■ INPUT DATA ■
§ §

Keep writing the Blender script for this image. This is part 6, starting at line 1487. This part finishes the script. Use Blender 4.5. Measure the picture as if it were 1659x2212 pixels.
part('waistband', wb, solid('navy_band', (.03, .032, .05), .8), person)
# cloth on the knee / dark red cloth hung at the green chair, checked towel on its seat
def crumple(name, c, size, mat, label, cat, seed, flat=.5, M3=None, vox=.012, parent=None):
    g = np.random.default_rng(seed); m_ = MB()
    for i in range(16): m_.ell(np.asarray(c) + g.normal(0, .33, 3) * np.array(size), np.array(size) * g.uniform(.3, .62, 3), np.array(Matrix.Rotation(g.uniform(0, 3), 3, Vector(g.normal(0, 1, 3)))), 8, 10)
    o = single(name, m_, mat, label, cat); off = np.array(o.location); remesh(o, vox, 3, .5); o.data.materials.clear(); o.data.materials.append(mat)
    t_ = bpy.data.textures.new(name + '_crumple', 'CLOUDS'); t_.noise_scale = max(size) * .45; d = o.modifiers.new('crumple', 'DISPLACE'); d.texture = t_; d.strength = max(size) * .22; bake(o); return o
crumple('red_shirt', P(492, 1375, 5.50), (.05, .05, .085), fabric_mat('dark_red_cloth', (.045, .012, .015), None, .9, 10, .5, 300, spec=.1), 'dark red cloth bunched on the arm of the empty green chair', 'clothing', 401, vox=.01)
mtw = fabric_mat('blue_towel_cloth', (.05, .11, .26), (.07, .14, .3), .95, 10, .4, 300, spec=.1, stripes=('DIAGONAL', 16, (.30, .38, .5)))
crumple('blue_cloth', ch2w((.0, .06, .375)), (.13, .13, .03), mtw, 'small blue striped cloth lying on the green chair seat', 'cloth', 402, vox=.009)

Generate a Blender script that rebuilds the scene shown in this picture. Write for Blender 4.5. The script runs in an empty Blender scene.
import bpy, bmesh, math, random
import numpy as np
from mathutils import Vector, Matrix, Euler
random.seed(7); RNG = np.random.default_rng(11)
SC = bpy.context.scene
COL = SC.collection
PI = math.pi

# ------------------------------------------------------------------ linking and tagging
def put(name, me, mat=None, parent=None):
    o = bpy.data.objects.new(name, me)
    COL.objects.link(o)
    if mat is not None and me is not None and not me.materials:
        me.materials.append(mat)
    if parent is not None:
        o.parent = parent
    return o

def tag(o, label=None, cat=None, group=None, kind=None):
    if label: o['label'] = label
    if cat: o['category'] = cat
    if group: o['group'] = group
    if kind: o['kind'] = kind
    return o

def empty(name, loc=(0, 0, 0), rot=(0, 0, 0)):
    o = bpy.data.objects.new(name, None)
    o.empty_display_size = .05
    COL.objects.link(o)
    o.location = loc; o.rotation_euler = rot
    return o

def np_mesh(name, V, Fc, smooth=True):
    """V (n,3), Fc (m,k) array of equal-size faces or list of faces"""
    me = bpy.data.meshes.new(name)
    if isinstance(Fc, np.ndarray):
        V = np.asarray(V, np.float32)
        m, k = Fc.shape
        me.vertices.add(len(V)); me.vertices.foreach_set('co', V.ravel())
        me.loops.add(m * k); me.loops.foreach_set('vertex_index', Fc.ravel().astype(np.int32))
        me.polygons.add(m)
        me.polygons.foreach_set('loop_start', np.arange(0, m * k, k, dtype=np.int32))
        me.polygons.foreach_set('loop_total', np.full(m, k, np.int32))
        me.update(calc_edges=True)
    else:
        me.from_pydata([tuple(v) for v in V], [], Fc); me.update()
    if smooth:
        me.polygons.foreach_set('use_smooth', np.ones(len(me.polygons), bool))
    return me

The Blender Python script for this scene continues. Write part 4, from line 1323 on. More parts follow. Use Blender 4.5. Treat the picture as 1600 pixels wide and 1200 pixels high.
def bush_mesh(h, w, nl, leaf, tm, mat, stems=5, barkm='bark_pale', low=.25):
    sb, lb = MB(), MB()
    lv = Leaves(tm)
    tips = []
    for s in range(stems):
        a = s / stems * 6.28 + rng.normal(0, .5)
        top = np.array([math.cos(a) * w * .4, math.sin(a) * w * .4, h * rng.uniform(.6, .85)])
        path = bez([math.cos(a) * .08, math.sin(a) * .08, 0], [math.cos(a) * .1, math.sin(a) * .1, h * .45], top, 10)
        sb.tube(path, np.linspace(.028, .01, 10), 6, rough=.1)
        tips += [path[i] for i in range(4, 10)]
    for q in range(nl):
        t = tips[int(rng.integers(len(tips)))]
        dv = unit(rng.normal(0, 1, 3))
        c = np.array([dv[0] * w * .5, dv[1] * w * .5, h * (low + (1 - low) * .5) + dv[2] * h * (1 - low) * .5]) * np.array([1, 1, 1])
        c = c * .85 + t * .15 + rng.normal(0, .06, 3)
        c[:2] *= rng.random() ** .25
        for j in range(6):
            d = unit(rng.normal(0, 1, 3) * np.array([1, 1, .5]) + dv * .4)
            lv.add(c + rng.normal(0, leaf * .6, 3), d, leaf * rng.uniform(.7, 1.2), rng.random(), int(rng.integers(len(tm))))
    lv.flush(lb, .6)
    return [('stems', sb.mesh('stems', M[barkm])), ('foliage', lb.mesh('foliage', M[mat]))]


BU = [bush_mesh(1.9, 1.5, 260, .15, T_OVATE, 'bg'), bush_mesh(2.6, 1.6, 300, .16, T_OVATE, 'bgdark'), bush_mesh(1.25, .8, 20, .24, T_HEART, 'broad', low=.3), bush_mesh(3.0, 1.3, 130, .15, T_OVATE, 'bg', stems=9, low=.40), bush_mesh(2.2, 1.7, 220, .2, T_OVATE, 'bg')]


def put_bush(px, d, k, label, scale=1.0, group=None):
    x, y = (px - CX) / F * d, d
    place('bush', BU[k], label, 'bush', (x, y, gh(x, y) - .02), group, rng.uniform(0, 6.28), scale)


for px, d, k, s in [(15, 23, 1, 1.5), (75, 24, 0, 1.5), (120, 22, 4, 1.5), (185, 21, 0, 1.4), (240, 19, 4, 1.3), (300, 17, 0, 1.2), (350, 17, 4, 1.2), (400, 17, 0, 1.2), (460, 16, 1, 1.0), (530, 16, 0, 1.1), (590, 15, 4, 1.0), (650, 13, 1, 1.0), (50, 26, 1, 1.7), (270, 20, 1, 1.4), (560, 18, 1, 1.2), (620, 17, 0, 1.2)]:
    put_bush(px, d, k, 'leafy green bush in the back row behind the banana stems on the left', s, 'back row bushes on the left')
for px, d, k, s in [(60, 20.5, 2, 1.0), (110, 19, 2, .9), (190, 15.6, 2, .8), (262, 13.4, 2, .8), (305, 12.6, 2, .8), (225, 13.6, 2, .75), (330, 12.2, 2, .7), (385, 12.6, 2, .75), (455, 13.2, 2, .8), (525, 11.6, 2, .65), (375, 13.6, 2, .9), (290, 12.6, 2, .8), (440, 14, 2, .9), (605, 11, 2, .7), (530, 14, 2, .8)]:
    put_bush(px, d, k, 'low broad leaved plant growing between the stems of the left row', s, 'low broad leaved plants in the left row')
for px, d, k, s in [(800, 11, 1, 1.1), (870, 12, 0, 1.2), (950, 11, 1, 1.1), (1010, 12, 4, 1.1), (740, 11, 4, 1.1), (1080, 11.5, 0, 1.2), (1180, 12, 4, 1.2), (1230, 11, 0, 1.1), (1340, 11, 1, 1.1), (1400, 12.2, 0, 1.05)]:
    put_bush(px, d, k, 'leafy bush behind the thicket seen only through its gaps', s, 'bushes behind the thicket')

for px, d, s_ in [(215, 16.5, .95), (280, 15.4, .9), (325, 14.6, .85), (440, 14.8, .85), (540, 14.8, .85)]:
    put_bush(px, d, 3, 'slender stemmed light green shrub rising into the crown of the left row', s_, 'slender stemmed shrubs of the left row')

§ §

■ DO THIS ■
From the first line of the listing above to the line with "seat', 'cloth', 402, vox=.009)", please transcribe each line exactly, both ends included, and nothing beyond that.

■ OUTPUT FOR THIS TASK ■
Keep writing the Blender script for this image. This is part 6, starting at line 1487. This part finishes the script. Use Blender 4.5. Measure the picture as if it were 1659x2212 pixels.
part('waistband', wb, solid('navy_band', (.03, .032, .05), .8), person)
# cloth on the knee / dark red cloth hung at the green chair, checked towel on its seat
def crumple(name, c, size, mat, label, cat, seed, flat=.5, M3=None, vox=.012, parent=None):
    g = np.random.default_rng(seed); m_ = MB()
    for i in range(16): m_.ell(np.asarray(c) + g.normal(0, .33, 3) * np.array(size), np.array(size) * g.uniform(.3, .62, 3), np.array(Matrix.Rotation(g.uniform(0, 3), 3, Vector(g.normal(0, 1, 3)))), 8, 10)
    o = single(name, m_, mat, label, cat); off = np.array(o.location); remesh(o, vox, 3, .5); o.data.materials.clear(); o.data.materials.append(mat)
    t_ = bpy.data.textures.new(name + '_crumple', 'CLOUDS'); t_.noise_scale = max(size) * .45; d = o.modifiers.new('crumple', 'DISPLACE'); d.texture = t_; d.strength = max(size) * .22; bake(o); return o
crumple('red_shirt', P(492, 1375, 5.50), (.05, .05, .085), fabric_mat('dark_red_cloth', (.045, .012, .015), None, .9, 10, .5, 300, spec=.1), 'dark red cloth bunched on the arm of the empty green chair', 'clothing', 401, vox=.01)
mtw = fabric_mat('blue_towel_cloth', (.05, .11, .26), (.07, .14, .3), .95, 10, .4, 300, spec=.1, stripes=('DIAGONAL', 16, (.30, .38, .5)))
crumple('blue_cloth', ch2w((.0, .06, .375)), (.13, .13, .03), mtw, 'small blue striped cloth lying on the green chair seat', 'cloth', 402, vox=.009)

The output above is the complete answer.